Currently, two garbage collection algorithms are implemented:

  • Tri-state tracing: free all unused memory addresses, and does not touch the others. This makes following specific closures on the heap easy.
  • Two-space copying: move all used memory addresses to the beginning of the heap, and discard all those that weren't moved. This has the advantage of reordering the heap roughly in the order the closures will be accessed by the program again, but the disadvantage of making things harder to track, since for example the main value might appear in several different locations throughout the run of a program.

Unhelpful error message?

The goal of this project is being useful to human readers. If you find an error message that is unhelpful or even misleading, please open an issue with a minimal example on how to reproduce it!

Differences from the 1992 paper

Grammar

  • Function application uses no parentheses or commas like in Haskell f x y z, not with curly parentheses and commas like in the paper f {x,y,z}.
  • Comment syntax like in Haskell
  • Constructors can end with a # to allow labelling primitive boxes e.g. with Int#.
  • A lambda's head is written \(free) bound -> body, where free and bound are space-separated variable lists, instead of the paper's {free} \n {bound} -> body, which uses comma-separated lists. The update flag \u is signified using a double arrow => instead of the normal arrow ->.

Evaluation

  • The three stacks from the operational semantics given in the paper - argument, return, and update - are unified into a single one, since they run synchronously anyway.
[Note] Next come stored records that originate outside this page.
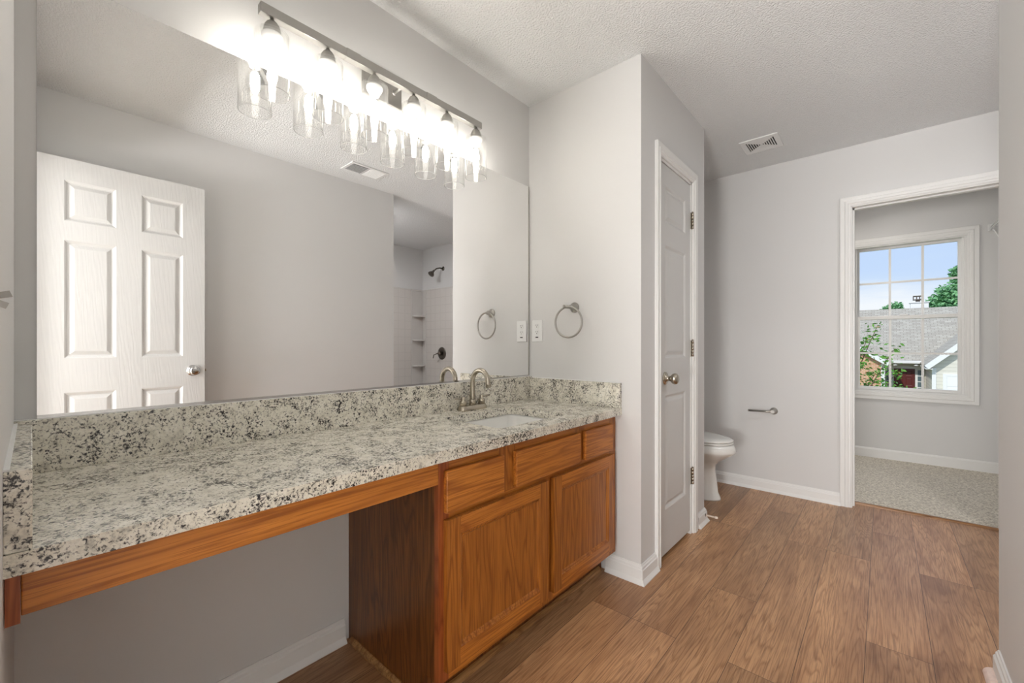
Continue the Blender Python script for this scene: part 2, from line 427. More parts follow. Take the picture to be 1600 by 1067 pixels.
b = B(); pts = [(3.756, 0), (3.758, .006), (3.77, .012), (3.782, .012), (3.79, .008), (3.79, 0)]
b.loft([[(x, y, z) for y, z in pts] for x in (DX0+.012, DX1-.012)], smooth=False)
struct(mk('trim_5', b, oak('threshold_wood', 0, (104, 66, 34), (170, 124, 80))), 'thin wood threshold strip between plank floor and carpet', 'trim')

# ------------------------------------------------------------------ panelled doors
def panel_face(b, o, ua, uz, un, W_, H_, panels, rings):
    """front face W_ x H_ from corner o, with nested panel rings (inset, depth)"""
    o, ua, uz, un = map(Vector, (o, ua, uz, un))
    pt = lambda a, z, d: o+ua*a+uz*z+un*d
    xs = sorted({0, W_}|{p[0] for p in panels}|{p[1] for p in panels}); zs = sorted({0, H_}|{p[2] for p in panels}|{p[3] for p in panels})
    for i in range(len(xs)-1):
        for j in range(len(zs)-1):
            x0, x1, z0, z1 = xs[i], xs[i+1], zs[j], zs[j+1]
            if any(p[0]-1e-6 <= x0 and x1 <= p[1]+1e-6 and p[2]-1e-6 <= z0 and z1 <= p[3]+1e-6 for p in panels): continue
            b.add([pt(x0, z0, 0), pt(x1, z0, 0), pt(x1, z1, 0), pt(x0, z1, 0)], [(0, 1, 2, 3)])
    for x0, x1, z0, z1 in panels:
        rr = []
        for ins, d in [(0, 0)]+rings:
            rr.append([pt(x0+ins, z0+ins, d), pt(x1-ins, z0+ins, d), pt(x1-ins, z1-ins, d), pt(x0+ins, z1-ins, d)])
        b.loft(rr, close=True, caps=False, smooth=False); b.add(rr[-1], [(0, 1, 2, 3)])
def door_leaf(o, ua, uz, un, W_, H_, T, panels, rings, both=True):
    b = B(); panel_face(b, o, ua, uz, un, W_, H_, panels, rings)
    o, ua, uz, un = map(Vector, (o, ua, uz, un)); bk = o-un*T
    if both: panel_face(b, bk, ua, uz, -un, W_, H_, panels, rings)
    else: b.add([bk, bk+ua*W_, bk+ua*W_+uz*H_, bk+uz*H_], [(0, 1, 2, 3)])
    r0 = [o, o+ua*W_, o+ua*W_+uz*H_, o+uz*H_]; r1 = [p-un*T for p in r0]
    b.loft([r0, r1], caps=False, smooth=False); return b
RAISED = [(.006, -.003), (.012, -.008), (.018, -.009), (.034, -.003), (.038, -.002)]
def knob(parent, c, n, mat, name='knob'):
    b = B().lathe(c, n, [(0, .033), (.003, .033), (.007, .029), (.009, .014), (.028, .0125), (.033, .018), (.040, .0255), (.050, .0285), (.060, .0265), (.066, .019), (.068, .008), (.068, 0)], 32)
    return mk(name, b, mat, parent)
def hinge(parent, c, along, out, h=.094):
    c, along, out = map(Vector, (c, along, out))
    b = B().obox(c-out*.002, along*.011, Vector((0, 0, h/2)), out*.002)
    for k in range(5):
        z = -h/2+h*k/5; b.cyl(c+out*.005+Vector((0, 0, z+.001)), c+out*.005+Vector((0, 0, z+h/5-.001)), .0062, 14)
    b.lathe(c+out*.005+Vector((0, 0, h/2)), (0, 0, 1), [(0, .004), (.003, .0065), (.006, .004), (.007, .001)], 14)
    return mk('hinge', b, m_nickel, parent)
# cupboard door
dw = JY1-JY0-.034
b = door_leaf((CX-.004, JY0+.017, .022), (0, 1, 0), (0, 0, 1), (1, 0, 0), dw, 2.0, .035,
              [(.065, dw-.075, .225, .815), (.065, dw-.075, 1.005, 1.59), (.065, dw-.075, 1.705, 1.895)], RAISED)
d1 = struct(mk('door_1', b, m_door), 'narrow white three-panel cupboard door with nickel knob', 'door')
knob(d1, (CX-.004, 2.150, .925), (1, 0, 0), m_nickel)
for z in (.338, 1.076, 1.815): hinge(d1, (CX+.004, JY1-.012, z), (0, 1, 0), (1, 0, 0))
# entry door, opened flat against the right wall; seen in the mirror
XD = 1.688
b = door_leaf((XD, -.012, .012), (0, 1, 0), (0, 0, 1), (-1, 0, 0), .725, 2.0535, .035,
              [(.123, .320, .245, .8365), (.427, .616, .245, .8365), (.123, .320, 1.016, 1.628), (.427, .616, 1.016, 1.628),
               (.123, .320, 1.729, 1.940), (.427, .616, 1.729, 1.940)], RAISED)
d2 = struct(mk('door_2', b, m_door), 'white six-panel entry door standing open, seen in the mirror', 'door')
k2 = knob(d2, (XD, .652, .941), (-1, 0, 0), m_steel)
bb = B().box(XD-.0700, XD-.0675, .644, .660, .9395, .9425); mk('thumb_turn', bb, m_nickel, k2)
knob(d2, (XD+.035, .652, .941), (1, 0, 0), m_steel)
bb = B().box(XD+.006, XD+.029, .7125, .715, .911, .971).box(XD+.012, XD+.023, .714, .724, .934, .948); mk('latch', bb, m_nickel, d2)

# ------------------------------------------------------------------ mirror
mr = empty('wall_mirror', (0, .92, .925))
tag(mr, 'large frameless mirror above the granite backsplash', 'mirror')
MY0, MY1, MZ0, MZ1 = .008, 1.842, .926, 1.986
mk('mirror_glass', B().box(.001, .006, MY0, MY1, MZ0, MZ1), m_mirror, mr)
tag(mk('edge_strip', B().box(.001, .0065, MY1, MY1+.007, MZ0, MZ1), m_grey, mr), 'dull grey strip down the right edge')
mk('bottom_channel', B().box(.001, .009, MY0, MY1, MZ0-.005, MZ0).box(.0065, .009, MY0, MY1, MZ0, MZ0+.004), m_steel, mr)

# ------------------------------------------------------------------ countertop
CT0, CT1, CTX = .764, .797, .570
ct = empty('countertop', (.285, .92, CT0)); tag(ct, 'long speckled cream and black granite vanity countertop with a sink cut-out', 'countertop')
SX0, SX1, SY0, SY1, SR = .150, .475, 1.105, 1.535, .032
def rrect(x0, x1, y0, y1, r, n=7):
    out = []
    for cx_, cy_, a0 in ((x1-r, y1-r, 0), (x0+r, y1-r, PI/2), (x0+r, y0+r, PI), (x1-r, y0+r, 3*PI/2)):
        for k in range(n): a = a0+PI/2*k/(n-1); out.append((cx_+r*math.cos(a), cy_+r*math.sin(a)))
    return out
def slab_with_hole(outer, inner, z0, z1):
    bm = bmesh.new(); loops = []
    for lp in (outer, inner):
        vs = [bm.verts.new((x, y, z0)) for x, y in lp]; loops.append([bm.edges.new((vs[i], vs[(i+1) % len(vs)])) for i in range(len(vs))])
    bmesh.ops.triangle_fill(bm, use_beauty=True, edges=[e_ for l_ in loops for e_ in l_])
    b = B(); bm.verts.index_update(); vs = [tuple(v.co) for v in bm.verts]; fs = [tuple(v.index for v in f.verts) for f in bm.faces]; bm.free()
    b.add(vs, fs); b.add([(x, y, z1) for x, y, _ in vs], fs)
    for lp in (outer, inner):
        b.loft([[(x, y, z0) for x, y in lp], [(x, y, z1) for x, y in lp]], caps=False, smooth=False)
    return b
hole = rrect(SX0, SX1, SY0, SY1, SR)
b = slab_with_hole([(0, YN), (CTX, YN), (CTX, CY0), (0, CY0)], hole, CT0, CT1)
mk('slab', b, m_granite, ct)
mk('backsplash', B().box(0, .022, YN, CY0, CT1, .921), m_granite, ct, bevel=.0015)
mk('side_splash', B().box(.022, CTX-.002, CY0-.021, CY0, CT1, .915), m_granite, ct, bevel=.0015)
mk('side_splash', B().box(.022, CTX-.002, YN, .001, CT1, .915), m_granite, ct, bevel=.0015)
mk('caulk_line', B().box(.0, .012, YN, CY0, .921, .9225).box(.022, CTX-.004, CY0-.006, CY0, .915, .9175).box(.022, CTX-.004, YN, YN+.006, .915, .9175), m_plastic, ct)

# sink basin
sk = empty('sink', ((SX0+SX1)/2, (SY0+SY1)/2, .62)); tag(sk, 'white rectangular undermount sink set in the granite counter', 'sink')
rings = []
for z, ins, r in ((CT0-.001, -.015, .045), (CT0-.001, -.004, .036), (CT0-.012, -.001, .034), (CT0-.05, .010, .038), (CT0-.10, .035, .055), (CT0-.128, .062, .055), (CT0-.136, .10, .05), (CT0-.140, .15, .01)):
    rings.append([(x, y, z) for x, y in rrect(SX0+ins, SX1-ins, SY0+ins, SY1-ins, r)])
outr = [[(x, y, z) for x, y in rrect(SX0+i_, SX1-i_, SY0+i_, SY1-i_, r)] for z, i_, r in ((CT0-.155, .13, .01), (CT0-.14, .05, .05), (CT0-.05, -.005, .06), (CT0-.014, -.015, .065))]
b = B().loft(outr+rings, caps=True); mk('basin', b, m_porc, sk)
b = B().lathe(((SX0+SX1)/2, (SY0+SY1)/2, CT0-.1405), (0, 0, 1), [(0, .022), (.002, .022), (.003, .018), (.001, .008), (.001, 0)]); mk('drain', b, m_steel, sk)

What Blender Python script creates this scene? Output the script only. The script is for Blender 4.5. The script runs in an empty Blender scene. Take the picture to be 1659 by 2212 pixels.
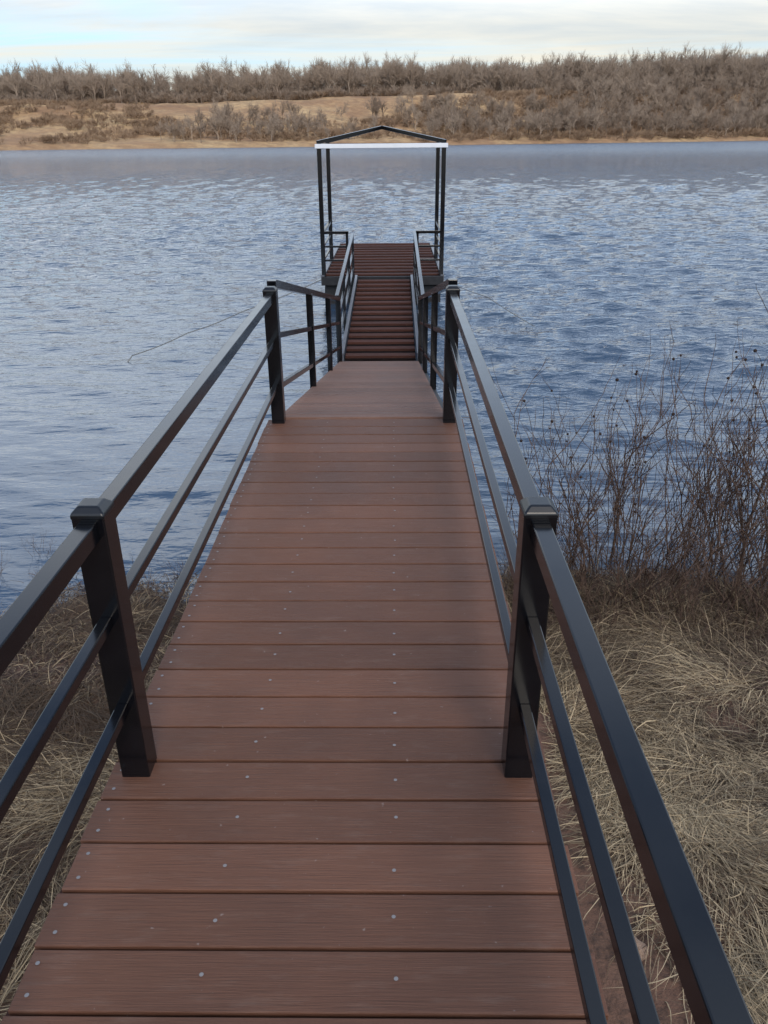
import bpy, math, random
import numpy as np
from mathutils import Matrix, Vector
random.seed(7); rng=np.random.default_rng(7)
SC=bpy.context.scene; COL=SC.collection
SC.view_settings.view_transform='Standard'
try: SC.view_settings.look='None'
except Exception: pass
SC.view_settings.exposure=0
WATER=-1.3
# ------------------------------------------------------------ node helpers
def new_mat(name):
    m=bpy.data.materials.new(name); m.use_nodes=True
    nt=m.node_tree; b=nt.nodes['Principled BSDF']
    return m,nt,b
def N(nt,t,**k):
    n=nt.nodes.new(t)
    for a,v in k.items():
        if a in n.inputs.keys(): n.inputs[a].default_value=v
        else: setattr(n,a,v)
    return n
def L(nt,a,b): nt.links.new(a,b)
def coords(nt,scale=(1,1,1),rot=(0,0,0)):
    tc=N(nt,'ShaderNodeTexCoord'); mp=N(nt,'ShaderNodeMapping')
    mp.inputs['Scale'].default_value=scale; mp.inputs['Rotation'].default_value=rot
    L(nt,tc.outputs['Object'],mp.inputs['Vector']); return mp.outputs['Vector']
def noise(nt,vec,scale,detail=4,rough=.55,dist=0):
    n=N(nt,'ShaderNodeTexNoise'); n.inputs['Scale'].default_value=scale
    n.inputs['Detail'].default_value=detail; n.inputs['Roughness'].default_value=rough
    n.inputs['Distortion'].default_value=dist
    L(nt,vec,n.inputs['Vector']); return n.outputs['Fac']
def ramp(nt,fac,stops):
    r=N(nt,'ShaderNodeValToRGB'); e=r.color_ramp.elements
    while len(e)>1: e.remove(e[-1])
    e[0].position=stops[0][0]; e[0].color=(*stops[0][1],1)
    for p,c in stops[1:]:
        x=e.new(p); x.color=(*c,1)
    L(nt,fac,r.inputs['Fac']); return r.outputs['Color']
def mixc(nt,fac,a,b,mode='MIX'):
    m=N(nt,'ShaderNodeMix'); m.data_type='RGBA'; m.blend_type=mode
    for s,v in ((0,fac),(6,a),(7,b)):
        if hasattr(v,'links') : L(nt,v,m.inputs[s])
        else: m.inputs[s].default_value = v if s==0 else (*v,1)
    return m.outputs[2]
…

This makes the current location in the evaluation much clearer, since the stack is always popped from the top. For example, having a return frame at the top means the program is close to a case expression.
  • Although heap closures are all represented alike, they are classified for the user in the visual output:
    • Constructors are closures with a constructor application body, and only free variables.
    • Other closures with only free variables are thunks.
    • Closures with non-empty argument lists are functions.

GHC's current STG

The implementation here uses the push/enter evaluation model of the STG, which is fairly elegant, and was initially thought to also be top in terms of performance. As it turned out, the latter is not the case, and another evaluation model called eval/apply, which treats (only) function application a bit different, is faster in practice.

This notable revision is documented in the 2004 paper How to make a fast curry. I don't have plans to support this evaluation model right now, but it's on my list of long-term goals (alongside the current push/enter).